CIO

Opinion: Australia has its project management ‘house in order’

We recognise the value of program managers and are willing to pay for the right talent, says PMI CEO Mark Langley
Mark Langley, CEO at PMI

Mark Langley, CEO at PMI

At a time when professional wages are only starting to recover from the global economic downturn of recent years, project management salaries in Australia have continued to rise.

More than 71 per cent of Australian respondents in the Project Management Institute’s (PMI) recent global salary survey said their total compensation increased over the 12 months prior to completing the survey. Nearly one-third reported increases of at least five per cent.

That might seem a surprising statistic considering that related PMI research found that globally, only 50 per cent of projects are delivered on time and slightly more than that meet original budgets.

Fewer than two-thirds meet their original goals and business intent, and about 17 per cent fail outright. In monetary terms, for every $1 billion spent on a failed project, $135 million is written off.

So how can we correlate increasing numbers of project failures with market-defying salary increases for a profession charged with ensuring projects don’t fail?

Most likely because many executives still think of project and program management as a tactical competency, not a strategy enabler.

Good strategy is the basis for competitive advantage in the global economy, and the numbers don’t lie: successful organisations set the example on how to execute good strategy. Strategy stands or falls on execution. To me, this is the quintessential definition of the role of project management – strategy execution.

The research also reveals that as a whole, executives don’t recognise that every strategic initiative in their business is essentially a project or program, and that all strategic change occurs through these initiatives.

High-performing organisations view project implementation as a critical competency to enable strategy execution. They complete projects successfully 90 per cent of the time, while poorer performers are successful only 34 per cent of the time.

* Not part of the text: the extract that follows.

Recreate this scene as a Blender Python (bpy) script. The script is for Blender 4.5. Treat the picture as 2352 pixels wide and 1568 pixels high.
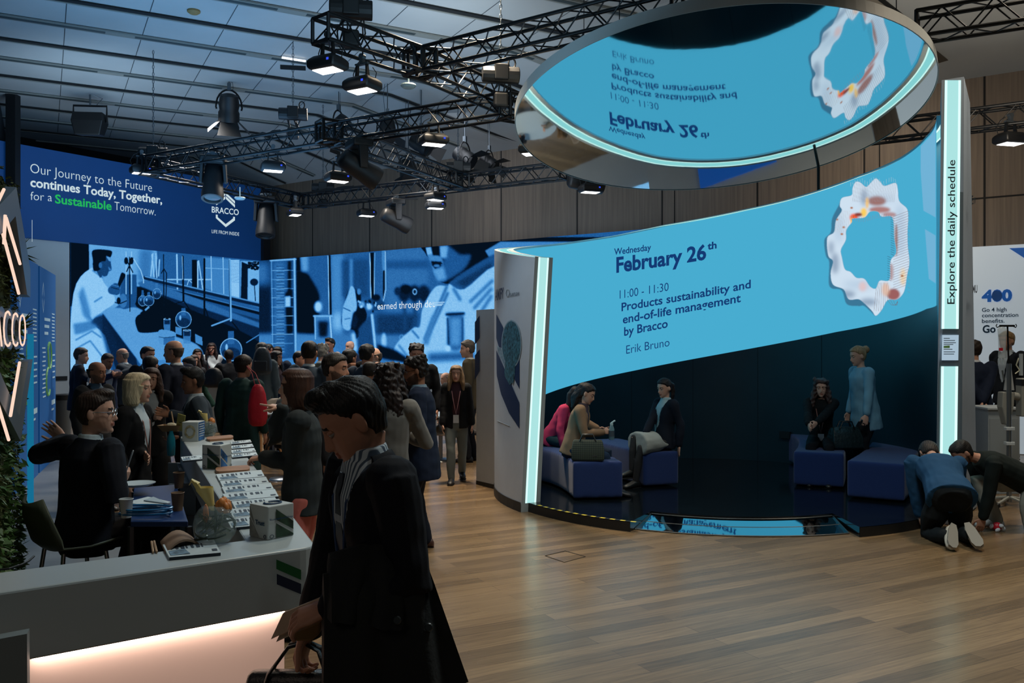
import bpy, bmesh, math, random
import numpy as np
from mathutils import Vector, Matrix
random.seed(7); np.random.seed(7)
R = math.radians
for o in list(bpy.data.objects): bpy.data.objects.remove(o)
SC = bpy.context.scene
COL = SC.collection
# ---------------------------------------------------------------- camera
F, CX, CY, EYE = 2000.0, 1176.0, 788.0, 1.9          # pixels of a 2352 x 1568 frame
cd = bpy.data.cameras.new('camera'); cam = bpy.data.objects.new('camera', cd); COL.objects.link(cam)
cd.sensor_width = 36.0; cd.lens = 36.0 * F / 2352.0; cd.shift_y = (CY - 784.0) / 2352.0
cd.clip_start = 0.05; cd.clip_end = 200
cam.location = (0, 0, EYE); cam.rotation_euler = (R(90), 0, 0)
SC.camera = cam
# ---------------------------------------------------------------- world, exposure
SC.view_settings.view_transform = 'Standard'; SC.view_settings.look = 'None'
SC.view_settings.gamma = 1.0; SC.view_settings.use_curve_mapping = False
SC.view_settings.exposure = 0.0
W = bpy.data.worlds.new('hall_air'); SC.world = W; W.use_nodes = True
W.node_tree.nodes['Background'].inputs[0].default_value = (0.26, 0.46, 0.56, 1)
W.node_tree.nodes['Background'].inputs[1].default_value = 0.052
# ---------------------------------------------------------------- large hall lights
def area(name, loc, aim, size, power, color, size_y=None, spread=180):
    l = bpy.data.lights.new(name, 'AREA'); l.energy = power; l.color = color; l.size = size; l.spread = R(spread)
    if size_y: l.shape = 'RECTANGLE'; l.size_y = size_y
    o = bpy.data.objects.new(name, l); COL.objects.link(o); o.location = loc
    o.rotation_euler = (Vector(aim) - Vector(loc)).to_track_quat('-Z', 'Y').to_euler(); return o
def spot(name, loc, aim, power, color, angle=60, blend=0.6, rad=0.12):
    l = bpy.data.lights.new(name, 'SPOT'); l.energy = power; l.color = color; l.spot_size = R(angle); l.spot_blend = blend
    l.shadow_soft_size = rad
    o = bpy.data.objects.new(name, l); COL.objects.link(o); o.location = loc
    o.rotation_euler = (Vector(aim) - Vector(loc)).to_track_quat('-Z', 'Y').to_euler(); return o
area('ceiling_wash', (-5.4, 15.0, 4.0), (-5.6, 16.6, 7.6), 3.5, 190, (0.20, 0.54, 1.0), 6.0)
area('ceiling_wash', (-1.2, 15.2, 4.6), (-.9, 18.8, 7.2), 2.0, 105, (0.74, 0.88, 1.0), 5.0)  # added wash without a fixture, brightens the sloping ceiling
area('ceiling_wash', (-.8, 8.2, 4.9), (-1.6, 11.0, 7.6), 2.5, 66, (0.42, 0.74, 1.0), 5.0)
area('ceiling_wash', (6.3, 10.8, 5.2), (7.0, 12.0, 7.2), 1.0, 70, (1.0, 0.86, 0.70), 3.0)
area('ceiling_wash', (-8.6, 18.6, 4.6), (-8.2, 21.5, 7.6), 2.0, 75, (0.55, 0.78, 1.0), 5.0)  # another added wash, lifts the dark rear of the ceiling
area('wall_fill', (-1.5, 19.6, 6.5), (-.6, 22.5, 3.6), .6, 62, (0.85, 0.90, 1.0), 6.0, 130)  # added area light without a fixture, brightens the panelled wall
area('wall_fill', (5.8, 14.8, 6.4), (7.2, 17.2, 3.8), .6, 56, (1.0, 0.84, 0.66), 6.0, 130)  # same kind of added light for the right end of the wall
area('hall_area_light', (2.2, 5.0, 7.2), (2.4, 5.6, 0), 1.4, 125, (0.86, 0.95, 0.94), 1.4, 110)
area('hall_area_light', (6.2, 9.0, 7.0), (5.6, 8.6, 0), 1.0, 95, (1.0, 0.84, 0.64), 1.0, 110)
area('hall_area_light', (-3.5, 18.0, 6.9), (-3.0, 16.0, 0), 1.2, 230, (1.0, 0.88, 0.74), 1.2, 120)
area('hall_area_light', (-0.6, 12.0, 6.9), (-0.7, 11.4, 0), 0.8, 170, (1.0, 0.82, 0.60), 0.8, 90)
area('hall_area_light', (-7.0, 18.6, 6.9), (-6.6, 17.6, 0), 1.2, 170, (0.95, 0.92, 0.88), 1.2, 120)  # added without a fixture to brighten stand base, people and floor at left
area('hall_area_light', (-2.2, -2.0, 4.6), (-.8, 3.2, .9), 1.5, 7, (1.0, 0.80, 0.66), 1.5, 120)  # unseen warm fill added behind the camera for the walking man and counter front
area('hall_area_light', (-.4, 7.2, 7.2), (-.3, 6.6, 0), .8, 34, (1.0, 0.84, 0.62), .8, 80)

# ---------------------------------------------------------------- helpers
def at(px, py, Y): return Vector(((px - CX) / F * Y, Y, EYE - (py - CY) / F * Y))
def on_z(px, py, z=0.0):
    Y = F * (EYE - z) / (py - CY); return Vector(((px - CX) / F * Y, Y, z))
def lin(c):
    out = []
    for v in c[:3]:
        v = v / 255.0
        out.append(v / 12.92 if v <= 0.04045 else ((v + 0.055) / 1.055) ** 2.4)
    return (*out, 1.0)
MATS = {}
def mat(name, c, rough=0.6, metal=0.0, emit=None, es=1.0, bump=0.0, bscale=60.0, var=0.0, vscale=8.0, spec=0.5, alpha=1.0, trans=0.0, sheen=0.0, stretch=None):
    if name in MATS: return MATS[name]
    m = bpy.data.materials.new(name); m.use_nodes = True; nt = m.node_tree; b = nt.nodes['Principled BSDF']
    b.inputs['Base Color'].default_value = lin(c); b.inputs['Roughness'].default_value = rough; b.inputs['Metallic'].default_value = metal
    b.inputs['Specular IOR Level'].default_value = spec
    if alpha < 1: b.inputs['Alpha'].default_value = alpha
    if trans: b.inputs['Transmission Weight'].default_value = trans
    if sheen: b.inputs['Sheen Weight'].default_value = sheen
    if emit is not None:
        b.inputs['Emission Color'].default_value = lin(emit); b.inputs['Emission Strength'].default_value = es
    tc = None
    if var or bump:
        tc = nt.nodes.new('ShaderNodeTexCoord'); src = tc.outputs['Object']
        if stretch:
            mp = nt.nodes.new('ShaderNodeMapping'); mp.inputs['Scale'].default_value = stretch
            nt.links.new(src, mp.inputs[0]); src = mp.outputs[0]
    if var:
        n = nt.nodes.new('ShaderNodeTexNoise'); n.inputs['Scale'].default_value = vscale; n.inputs['Detail'].default_value = 4
        nt.links.new(src, n.inputs['Vector'])
        cr = nt.nodes.new('ShaderNodeValToRGB'); e = cr.color_ramp.elements
        l = lin(c); e[0].position = 0.3; e[1].position = 0.7
        e[0].color = (*[x * (1 - var) for x in l[:3]], 1); e[1].color = (*[min(1, x * (1 + var)) for x in l[:3]], 1)
        nt.links.new(n.outputs[0], cr.inputs[0]); nt.links.new(cr.outputs[0], b.inputs['Base Color'])
    if bump:
        n2 = nt.nodes.new('ShaderNodeTexNoise'); n2.inputs['Scale'].default_value = bscale; n2.inputs['Detail'].default_value = 3
        nt.links.new(src, n2.inputs['Vector'])
        bp = nt.nodes.new('ShaderNodeBump'); bp.inputs['Strength'].default_value = bump; bp.inputs['Distance'].default_value = 0.01
        nt.links.new(n2.outputs[0], bp.inputs['Height']); nt.links.new(bp.outputs[0], b.inputs['Normal'])
    MATS[name] = m; return m
def emat(name, c, s=1.0):
    if name in MATS: return MATS[name]
    m = bpy.data.materials.new(name); m.use_nodes = True; nt = m.node_tree; nt.nodes.remove(nt.nodes['Principled BSDF'])
    e = nt.nodes.new('ShaderNodeEmission'); e.inputs[0].default_value = lin(c); e.inputs[1].default_value = s
    nt.links.new(e.outputs[0], nt.nodes['Material Output'].inputs[0]); MATS[name] = m; return m
def vmat(name, s=1.0):
    m = bpy.data.materials.new(name); m.use_nodes = True; nt = m.node_tree; nt.nodes.remove(nt.nodes['Principled BSDF'])
    a = nt.nodes.new('ShaderNodeVertexColor'); a.layer_name = 'picture'
    e = nt.nodes.new('ShaderNodeEmission'); e.inputs[1].default_value = s
    nt.links.new(a.outputs[0], e.inputs[0]); nt.links.new(e.outputs[0], nt.nodes['Material Output'].inputs[0]); MATS[name] = m; return m

def link(o, parent=None):
    COL.objects.link(o)
    if parent is not None: o.parent = parent
    return o
def tag(o, label, cat, group=None):
    o['label'] = label; o['category'] = cat
    if group: o['group'] = group
    return o
def thing(name, label, cat, loc=(0, 0, 0), rz=0.0, group=None):
    o = bpy.data.objects.new(name, None); o.empty_display_size = 0.1; link(o); o.location = loc; o.rotation_euler = (0, 0, rz)
    return tag(o, label, cat, group)
def dup(root, loc, rz, label, group=None):
    r = root.copy(); COL.objects.link(r); r.location = loc; r.rotation_euler = (0, 0, rz); r['label'] = label
    if group: r['group'] = group
    for ch in list(root.children):
        c = ch.copy(); COL.objects.link(c); c.parent = r
        for g in ch.children:
            d = g.copy(); COL.objects.link(d); d.parent = c
    return r
class MB:
    def __init__(s): s.v = []; s.f = []; s.m = []; s.cur = 0
    def add(s, vs, fs):
        n = len(s.v); s.v += [tuple(p) for p in vs]; s.f += [tuple(i + n for i in f) for f in fs]; s.m += [s.cur] * len(fs); return s
    def box(s, c, d, rot=None):
        x, y, z = d[0] / 2, d[1] / 2, d[2] / 2
        P = [Vector((a * x, b * y, e * z)) for a in (-1, 1) for b in (-1, 1) for e in (-1, 1)]
        if rot is not None: P = [rot @ p for p in P]
        c = Vector(c); P = [p + c for p in P]
        return s.add(P, [(0, 1, 3, 2), (4, 6, 7, 5), (0, 4, 5, 1), (2, 3, 7, 6), (0, 2, 6, 4), (1, 5, 7, 3)])
    def prism(s, poly, vec):
        n = len(poly); vec = Vector(vec); A = [Vector(p) for p in poly]; B = [p + vec for p in A]
        return s.add(A + B, [tuple(range(n))[::-1], tuple(range(n, 2 * n))] + [(i, (i + 1) % n, n + (i + 1) % n, n + i) for i in range(n)])
    def poly(s, pts): return s.add(pts, [tuple(range(len(pts)))])
    def loft(s, rings, caps=True, closed=True):
        n = len(rings[0]); vs = [p for r in rings for p in r]; fs = []
        for k in range(len(rings) - 1):
            for i in range(n if closed else n - 1):
                j = (i + 1) % n; fs.append((k * n + i, k * n + j, (k + 1) * n + j, (k + 1) * n + i))
        if caps: fs += [tuple(range(n))[::-1], tuple(range((len(rings) - 1) * n, len(rings) * n))]
        return s.add(vs, fs)
    def tube(s, pts, r, n=8, flat=None, round_ends=False):
        P = [Vector(p) for p in pts]; m = len(P)
        rr = [r] * m if isinstance(r, (int, float)) else list(r)
        if round_ends:
            d0 = (P[0] - P[1]).normalized(); d1 = (P[-1] - P[-2]).normalized()
            P = [P[0] + d0 * rr[0] * .85, P[0] + d0 * rr[0] * .5] + P + [P[-1] + d1 * rr[-1] * .5, P[-1] + d1 * rr[-1] * .85]
            rr = [rr[0] * .45, rr[0] * .85] + rr + [rr[-1] * .85, rr[-1] * .45]; m = len(P)
        rings = []; up = None
        for i in range(m):
            t = (P[min(i + 1, m - 1)] - P[max(i - 1, 0)])
            t = t.normalized() if t.length > 1e-9 else Vector((0, 0, 1))
            if up is None:
                up = Vector((0, 0, 1)) if abs(t.z) < .9 else Vector((0, 1, 0))
            a = (up - t * up.dot(t))
            if a.length < 1e-6: a = t.orthogonal()
            a.normalize(); b = t.cross(a); up = a
            fa = flat or (1, 1)
            rings.append([P[i] + (a * math.cos(2 * math.pi * k / n) * fa[0] + b * math.sin(2 * math.pi * k / n) * fa[1]) * rr[i] for k in range(n)])
        return s.loft(rings)
    def ell(s, c, rad, rot=None, nu=12, nv=8):
        c = Vector(c); rings = []
        for j in range(nv + 1):
            t = -math.pi / 2 + math.pi * (j + .0) / nv
            t = max(min(t, math.pi / 2 - .06), -math.pi / 2 + .06)
            ring = []
            for i in range(nu):
                p = 2 * math.pi * i / nu
                q = Vector((rad[0] * math.cos(t) * math.cos(p), rad[1] * math.cos(t) * math.sin(p), rad[2] * math.sin(t)))
                ring.append(c + (rot @ q if rot is not None else q))
            rings.append(ring)
        return s.loft(rings)
    def lathe(s, prof, n=24, c=(0, 0, 0), rot=None):
        c = Vector(c); rings = []
        for r, z in prof:
            ring = [Vector((r * math.cos(2 * math.pi * i / n), r * math.sin(2 * math.pi * i / n), z)) for i in range(n)]
            rings.append([c + (rot @ p if rot is not None else p) for p in ring])
        return s.loft(rings)
    def build(s, name, m, parent=None, smooth=False, bevel=0.0, seg=2, world=False, base=False):
        me = bpy.data.meshes.new(name); off = Vector((0, 0, 0))
        if world and parent is not None:
            p = parent
            while p is not None: off += Vector(p.location); p = p.parent
        if base:
            A = np.array(s.v); off = Vector((A[:, 0].mean(), A[:, 1].mean(), A[:, 2].min()))
        vs = [(a - off.x, b - off.y, c - off.z) for a, b, c in s.v]
        me.from_pydata(vs, [], s.f); me.update()
        if bevel:
            bm = bmesh.new(); bm.from_mesh(me); bmesh.ops.recalc_face_normals(bm, faces=bm.faces); bm.to_mesh(me); bm.free()
        for q in (m if isinstance(m, (list, tuple)) else [m]): me.materials.append(q)
        if any(s.m): me.polygons.foreach_set('material_index', s.m)
        if smooth: me.polygons.foreach_set('use_smooth', [True] * len(me.polygons))
        o = bpy.data.objects.new(name, me); link(o, parent)
        if base: o.location = off
        if bevel:
            b = o.modifiers.new('edge', 'BEVEL'); b.width = bevel; b.segments = seg; b.limit_method = 'ANGLE'; b.angle_limit = R(40)
            if smooth or seg > 2:
                me.polygons.foreach_set('use_smooth', [True] * len(me.polygons))
                me.set_sharp_from_angle(angle=R(50))
        elif smooth: me.set_sharp_from_angle(angle=R(60))
        return o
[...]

Now the picture becomes clearer: organisations that recognise the value of project and program managers, and deploy them strategically, report a far higher success rate than those that don’t.

High-performing organisations achieve success through a combination of skills investment, practice standardisation and strategic alignment.

By investing in project talent and providing consistent training, defined career paths and professional development opportunities, successful Australian organisations turn the tide of project failure towards project success, thereby delivering competitive advantage to their organisations.

This suggests that many of Australia’s most successful organisations recognise the value of project, program and portfolio management to 21st century leadership.

Standardising practices leads to a more efficient use of resources and a greater ability to lead and innovate, and strategically aligning project, program and portfolio management to the organisation’s goals improves maturity and contributes to better project outcomes.

That Australia punches well above its weight implies that – demographically speaking – we have our house in order.

It also goes some way towards explaining how, with a population smaller than cities like Shanghai, Tokyo, Jakarta and Delhi, Australia is winning the battle for competitive advantage among nations in a shrinking, turbulent global economy.

Whether or not it can maintain these leadership credentials for the next decade and beyond will depend largely on how closely its business community pays attention to the positive lessons learned, and the milestones already achieved.

Mark Langley is the president and CEO of PMI.